What began as a side project became a full-time gig for Iceland’s Lovísa Elísabet. A keyboardist/vocalist in another Reykjavik band, she recorded a handful of blues- and country-influenced songs with a friend and put them on MySpace in 2006 under the name Lay Low. Today, she’s sold more than 10,000 copies of her debut, “Please Don’t Hate Me,” in Iceland (a platinum-selling effort there) and has recently entered the studio with producer Liam Watson (the White Stripes, Holly Golightly) to prep her international debut.
“I can hardly listen to that first album anymore,” the 25-year-old singer/songwriter says in her soft Icelandic lilt. “This next set is more band-oriented. Liam and I bonded over the music we love.”
The as-yet-untitled effort is slated to hit her home country in October but will come to American shores in late January 2009 with the help of a tight team: Frank Riley at High Road for touring, Girlie Action for publicity and Alternative Distribution Alliance as a distributor unless a stateside label decides to pick it up. Lay Low will showcase her songs, all sung in English, on both coasts come November.
Her arrival doesn’t come as a total cold call. “Mojo Love,” the lead single from “Please Don’t Hate Me,” was featured on an episode of “Grey’s Anatomy” a couple of years ago (the track has sold 1,000 digital downloads in the United States, according to Nielsen SoundScan).
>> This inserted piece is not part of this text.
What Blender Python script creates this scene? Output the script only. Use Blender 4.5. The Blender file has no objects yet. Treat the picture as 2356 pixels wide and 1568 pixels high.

The track “Wonderplace” is slated to be included in “Searching for On the Road,” the documentary behind director Walter Salles’ feature film adaptation of Jack Kerouac’s “On the Road.”
Elísabet has also found success in another, unexpected realm: the theater. After the radio and retail success of “Please Don’t Hate Me,” she was charged to become the musical director and performer of the Pulitzer Prize-winning play “How I Learned to Drive” in Iceland. The subsequent, accompanying mini-album “Okutimar” moved 5,000 copies.
All this points to an artist ready to break out of an island country that has only 300,000 people. “I’m comfortable with English and the couple of times I toured in America, in L.A. and New York, I’ve felt great,” she says.